US stimulus yet to have an impact on rental says ARA

By Murray Pollok04 December 2009

John McClelland, ARA's vice president of governmental affairs, speaking at the DLR meeting in Paris.

John McClelland, ARA's vice president of governmental affairs, speaking at the DLR meeting in Paris.

The US stimulus package has yet to have had any impact on the US rental industry, according to the American Rental Association's John McClelland, vice president of government affairs.

Mr McClelland, addressing an audience of over 200 French rental managers at the DLR's annual rental meeting in Paris on 3 December, said the Reinvestment Act would see around US$125 billion allocated to construction and infrastructure projects, but than little of that has yet reached the rental sector.

"Many of the initial projects were things like street repairs that don't create a high demand for rental equipment", said Mr McClelland, "We think many of the benefits the industry will see have not yet come into the market place."

The ARA estimates that stimulus projects will eventually contribute around $5.5 billion in additional rental revenues between 2009 and 2019, with the main projects being in highways and streets, transportation, power and communications, water and sewage and government spending.

These revenues will play a significant part in the recovery of the US rental sector. The ARA is forecasting that US rental revenues will fall around 8% to $27.5 billion in 2010 before starting to recover in 2011, but only approaching 2007/8 levels by 2013. The association says the biggest part of the market, construction and industrial rentals, will see a 10% fall in 2010 after a 20% fall this year, recovering to 4% growth in 2011.

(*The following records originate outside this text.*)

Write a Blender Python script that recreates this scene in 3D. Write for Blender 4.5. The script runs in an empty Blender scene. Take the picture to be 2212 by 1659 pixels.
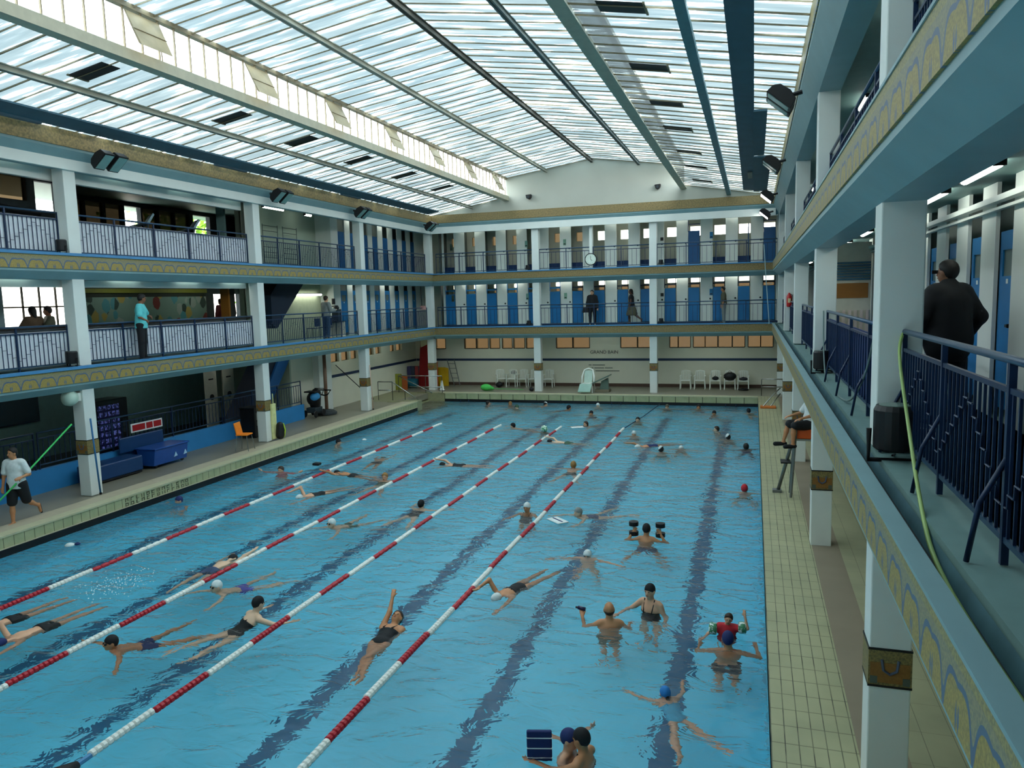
import bpy, math, random
import numpy as np
from mathutils import Vector, Matrix
random.seed(7)
PI = math.pi
SC = bpy.context.scene
COL = SC.collection

# ---------------------------------------------------------------- camera
cam_d = bpy.data.cameras.new('camera'); cam = bpy.data.objects.new('camera', cam_d); COL.objects.link(cam)
YAW, PITCH, ROLL, FPX = 0.3104, -0.1128, -0.0263, 1634.873
def _basis():
    cy, sy, cp, sp, cr, sr = math.cos(YAW), math.sin(YAW), math.cos(PITCH), math.sin(PITCH), math.cos(ROLL), math.sin(ROLL)
    fwd = Vector((-sy, cy, 0)); right = Vector((cy, sy, 0)); up = Vector((0, 0, 1))
    f2 = cp*fwd + sp*up; u2 = -sp*fwd + cp*up
    return cr*right + sr*u2, -sr*right + cr*u2, f2
_r, _u, _f = _basis()
M3 = Matrix((_r, _u, -_f)).transposed()
cam.matrix_world = Matrix.Translation((-0.2115, 0, 4.6428)) @ M3.to_4x4()
cam_d.sensor_width = 36; cam_d.lens = 36*FPX/2212; cam_d.clip_start = .05; cam_d.clip_end = 300
SC.camera = cam

# ---------------------------------------------------------------- world, exposure
w = bpy.data.worlds.new('world'); SC.world = w; w.use_nodes = True
nt = w.node_tree; nt.nodes.clear()
o_ = nt.nodes.new('ShaderNodeOutputWorld'); b_ = nt.nodes.new('ShaderNodeBackground')
tc = nt.nodes.new('ShaderNodeTexCoord'); sp = nt.nodes.new('ShaderNodeSeparateXYZ'); rp = nt.nodes.new('ShaderNodeValToRGB')
nt.links.new(tc.outputs['Generated'], sp.inputs[0]); nt.links.new(sp.outputs['Z'], rp.inputs[0])
rp.color_ramp.elements[0].position = 0.0; rp.color_ramp.elements[0].color = (.55, .52, .46, 1)
rp.color_ramp.elements[1].position = 0.25; rp.color_ramp.elements[1].color = (.82, .95, 1.0, 1)
nt.links.new(rp.outputs[0], b_.inputs[0]); b_.inputs[1].default_value = 8.0
nt.links.new(b_.outputs[0], o_.inputs[0])
vs = SC.view_settings; vs.view_transform = 'Standard'; vs.look = 'None'; vs.gamma = 1; vs.use_curve_mapping = False
vs.exposure = 0.5
SC.display_settings.display_device = 'sRGB'
cy_ = SC.cycles
cy_.use_adaptive_sampling = True; cy_.adaptive_threshold = .03
cy_.max_bounces = 9; cy_.diffuse_bounces = 4; cy_.glossy_bounces = 3; cy_.transmission_bounces = 6; cy_.transparent_max_bounces = 16
cy_.caustics_refractive = True; cy_.caustics_reflective = False; cy_.blur_glossy = 0.5
cy_.sample_clamp_indirect = 6; cy_.use_denoising = True

# ---------------------------------------------------------------- materials
def lin(c): return tuple(((x/255)/12.92 if x/255 <= .04045 else ((x/255+.055)/1.055)**2.4) for x in c) + (1,)
MATS = {}
def nmat(name):
    m = bpy.data.materials.new(name); m.use_nodes = True; m.node_tree.nodes.clear(); return m, m.node_tree
def mat(name, rgb, rough=.6, metal=0, var=.06, scale=6, emit=0, spec=.4, stretch=None, bump=0):
    if name in MATS: return MATS[name]
    m, t = nmat(name); N = t.nodes.new; L = t.links.new
    o = N('ShaderNodeOutputMaterial'); p = N('ShaderNodeBsdfPrincipled'); L(p.outputs[0], o.inputs[0])
    c = lin(rgb)
    p.inputs['Roughness'].default_value = rough; p.inputs['Metallic'].default_value = metal
    p.inputs['Specular IOR Level'].default_value = spec
    tx = N('ShaderNodeTexCoord'); mp = N('ShaderNodeMapping'); nz = N('ShaderNodeTexNoise'); cr = N('ShaderNodeValToRGB')
    L(tx.outputs['Object'], mp.inputs[0]); L(mp.outputs[0], nz.inputs[0]); L(nz.outputs[0], cr.inputs[0])
    if stretch: mp.inputs['Scale'].default_value = stretch
    nz.inputs['Scale'].default_value = scale; nz.inputs['Detail'].default_value = 4
    e = cr.color_ramp.elements; e[0].position = .3; e[1].position = .7
    e[0].color = tuple(x*(1-var) for x in c[:3]) + (1,); e[1].color = tuple(min(1, x*(1+var)) for x in c[:3]) + (1,)
    L(cr.outputs[0], p.inputs['Base Color'])
    if bump:
        bp_ = N('ShaderNodeBump'); bp_.inputs['Strength'].default_value = bump; L(nz.outputs[0], bp_.inputs['Height']); L(bp_.outputs[0], p.inputs['Normal'])
    if emit:
        p.inputs['Emission Color'].default_value = c; p.inputs['Emission Strength'].default_value = emit
    MATS[name] = m; return m
def math_n(t, op, a, b=None, c=None):
    n = t.nodes.new('ShaderNodeMath'); n.operation = op
    for i, v in enumerate((a, b, c)):
        if v is None: continue
        if hasattr(v, 'links'): t.links.new(v, n.inputs[i])
        else: n.inputs[i].default_value = v
    return n.outputs[0]
def mixc(t, fac, a, b):
    n = t.nodes.new('ShaderNodeMix'); n.data_type = 'RGBA'
    if hasattr(fac, 'links'): t.links.new(fac, n.inputs[0])
    else: n.inputs[0].default_value = fac
    for i, v in ((6, a), (7, b)):
        if hasattr(v, 'links'): t.links.new(v, n.inputs[i])
        else: n.inputs[i].default_value = v
    return n.outputs[2]
def pos_xyz(t):
    g = t.nodes.new('ShaderNodeNewGeometry'); s = t.nodes.new('ShaderNodeSeparateXYZ'); t.links.new(g.outputs['Position'], s.inputs[0]); return s.outputs
def noise(t, sc=(1, 1, 1), scale=1, detail=3, rough=.5, dist=0):
    g = t.nodes.new('ShaderNodeNewGeometry'); m = t.nodes.new('ShaderNodeMapping'); m.inputs['Scale'].default_value = sc
    n = t.nodes.new('ShaderNodeTexNoise'); t.links.new(g.outputs['Position'], m.inputs[0]); t.links.new(m.outputs[0], n.inputs[0])
    n.inputs['Scale'].default_value = scale; n.inputs['Detail'].default_value = detail; n.inputs['Roughness'].default_value = rough
    n.inputs['Distortion'].default_value = dist
    return n.outputs[0]
def ramp(t, fac, stops, const=False):
    r = t.nodes.new('ShaderNodeValToRGB'); t.links.new(fac, r.inputs[0]); e = r.color_ramp.elements
    while len(e) < len(stops): e.new(.5)
    for i, (p, c) in enumerate(stops): e[i].position = p; e[i].color = c
    if const: r.color_ramp.interpolation = 'CONSTANT'
    return r.outputs[0]
def custom(name, fn, rough=.6, spec=.4):
    m, t = nmat(name); o = t.nodes.new('ShaderNodeOutputMaterial'); p = t.nodes.new('ShaderNodeBsdfPrincipled')
    t.links.new(p.outputs[0], o.inputs[0]); p.inputs['Roughness'].default_value = rough; p.inputs['Specular IOR Level'].default_value = spec
    t.links.new(fn(t), p.inputs['Base Color']); MATS[name] = m; return m

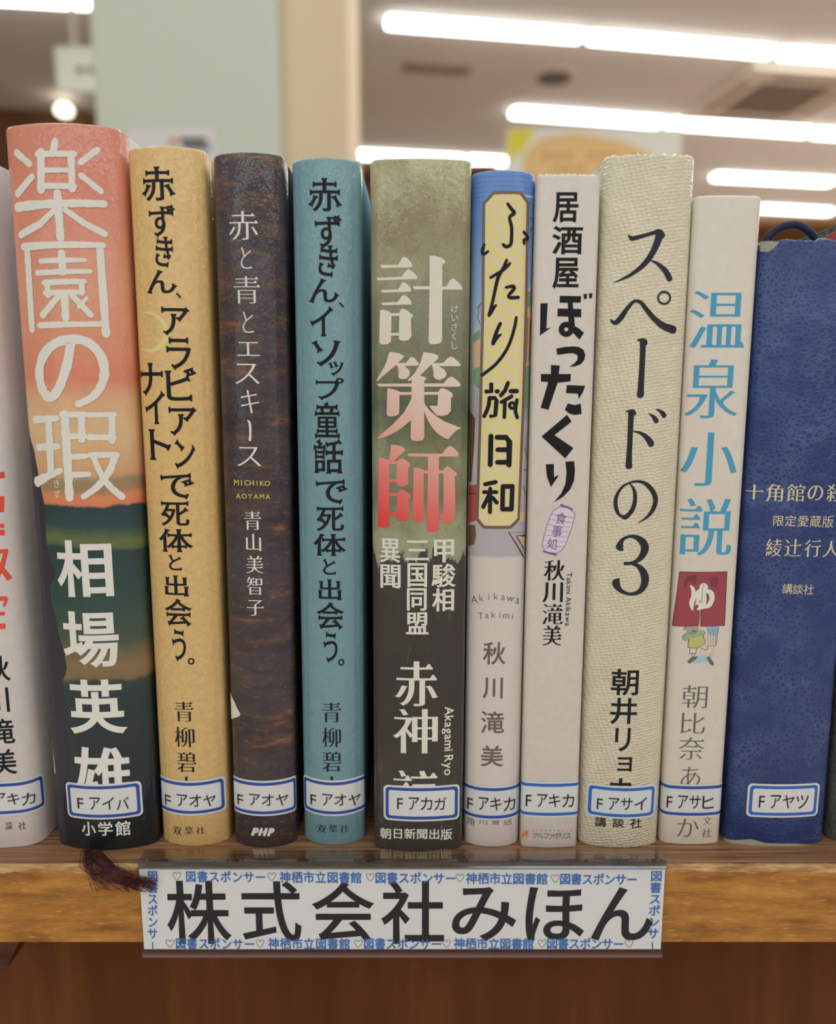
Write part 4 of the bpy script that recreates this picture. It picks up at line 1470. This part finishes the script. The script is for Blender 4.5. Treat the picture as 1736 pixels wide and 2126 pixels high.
b.emit('shield_lines', p, smat('shield_dark', (170, 70, 60), 0.5), 7e-5)
p = Print()
b.cells(p, 'アルファポリス', 1111, 1735, 1180, 1735, 15.5, 'sans')
b.cells(p, 'ALPHAPOLIS', 1107, 1724, 1186, 1724, 4.0, 'bold')
b.emit('publisher_lettering', p, GREY_INK)
b.call_label(1092, 1191.6, 1623, 1697, 'F アキカ', 1648, 1675, BLUE2, tint=(190, 193, 192))

# ================================================================== BOOK 8: thick cream cloth
n = NT('cream_cloth_jacket')
w1 = n.n('ShaderNodeTexVoronoi', {'Vector': n.mapping((1, 0.4, 1.5), (0, math.radians(12), 0)), 'Scale': 780.0, 'Randomness': 0.35}).outputs[0]
n1 = n.noise(160, 3)
c_ = n.ramp(n1, [(0.3, alb((188, 182, 160))), (0.7, alb((198, 192, 170)))])
h = n.math('ADD', n.math('MULTIPLY', w1, 0.9), n.math('MULTIPLY', n.noise(1400, 2), 0.25))
n.bump(h, 0.6, 0.0007)
CLOTH = n.fin(c_, 0.5, 0.3, 0.7, 0.12)
b = Book('thick cream cloth book with a large blue black title ending in 3', 1200, 1365, 1761, 1257, 1443, 322, 0.0016, CLOTH, r=0.0026, worn=0.0007)
S1, S2 = Crop(1240, 450, 5.315), Crop(1240, 830, 4.945)
p = Print()
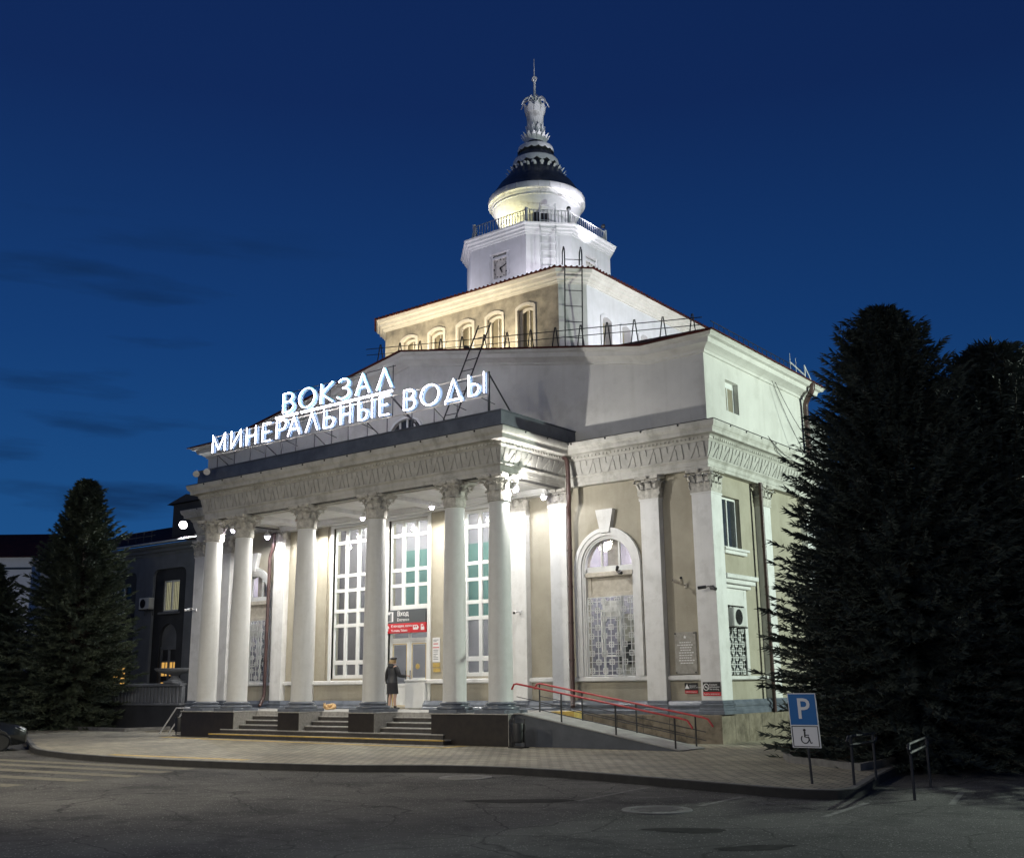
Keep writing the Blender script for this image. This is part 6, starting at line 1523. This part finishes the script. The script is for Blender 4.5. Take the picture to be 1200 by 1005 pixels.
mb.build('body','carpaint',cr_,(0,0,0),smooth=35)
mb = MB()
for s_ in (-1,1): mb.add([(-.80,s_*.875,.90),(-1.28,s_*.72,1.36),(-2.55,s_*.72,1.38),(-3.0,s_*.86,.92)], [(0,1,2,3)])
mb.add([(-.50,-.76,.985),(-.50,.76,.985),(-1.22,.62,1.425),(-1.22,-.62,1.425)], [(0,1,2,3)]); o = mb.build('window','carglass',cr_,(0,0,0),fix=False); o.location.z = .012
for x in (0,-2.55):
    for s_ in (-1,1):
        mb = MB(); yw = s_*.80
        vs = []
        mb.lathe([(.20,-.09),(.30,-.10),(.325,-.06),(.325,.06),(.30,.10),(.20,.09)], n=32); mb.v = [(x+p[0],yw+p[2],.325+p[1]) for p in mb.v]
        wh = mb.build('wheel','tyre',cr_,(0,0,0),smooth=40)
        mb = MB(); mb.lathe([(.205,-.07),(.19,-.04),(.19,.04),(.205,.07)], n=24)
        for k in range(5):
            a_ = 2*pi*k/5; mb.obox((.10*cos(a_),.10*sin(a_),0),(.19,.05,.15),Matrix.Rotation(a_,3,'Z'))
        mb.lathe([(.05,-.085),(.05,.085)], n=14); mb.v = [(x+p[0],yw+p[2],.325+p[1]) for p in mb.v]; mb.build('rim','rim',wh,(0,0,0))
        mb = MB(); mb.tube([(x,s_*.60,.325),(x,s_*.86,.325)],.36,24); mb.build('wheel_arch','black',cr_,(0,0,0))
for s_ in (-1,1):
    mb = MB(); mb.add([(.815,s_*.48,.52),(.70,s_*.78,.56),(.42,s_*.845,.70),(.62,s_*.70,.73),(.80,s_*.50,.65)], [(0,1,2,3,4)]); mb.v = [(a_+.02,b_+s_*.012,c_+.012) for a_,b_,c_ in mb.v]; mb.build('headlight','lens',cr_,(0,0,0),fix=False)
    mb = MB(); mb.ball((-.72,s_*.98,.98),(.10,.10,.075),12,8); mb.build('mirror','carpaint',cr_,(0,0,0),smooth=60)
mb = MB(); mb.bbox(.84,.885,-.42,.42,.36,.50,.01); mb.build('grille','black',cr_,(0,0,0))
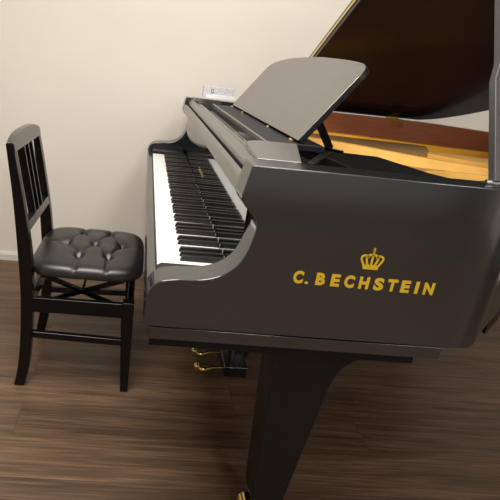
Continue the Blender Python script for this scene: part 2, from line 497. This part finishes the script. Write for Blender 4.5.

"The rental industry has had a deeper recession than the general economy in North America", said Mr McClelland. "The downturn has been deep and prolonged....and we will have a very slow turnaround even in 2011."

Mr McClelland said capital expenditure on construction and industrial rental equipment by US rental companies would remain low at less than $3 billion in 2010 from a high of $10 billion in 2006. ARA is forecasting that US spending will recover in 2011 - reaching around $3.5 billion - before increasing rapidly thereafter.

ARA's figures also reveal that the US party and events sector has been far more robust, with revenues falling only slightly in 2009 before growth resumes next year.

"[Some independents] have been able to use party and events to mitigate [the impact of recession in construction], and generate cash as construction and tool rentals falls off. That's been a bright spot in the US rental industry", said Mr McClelland.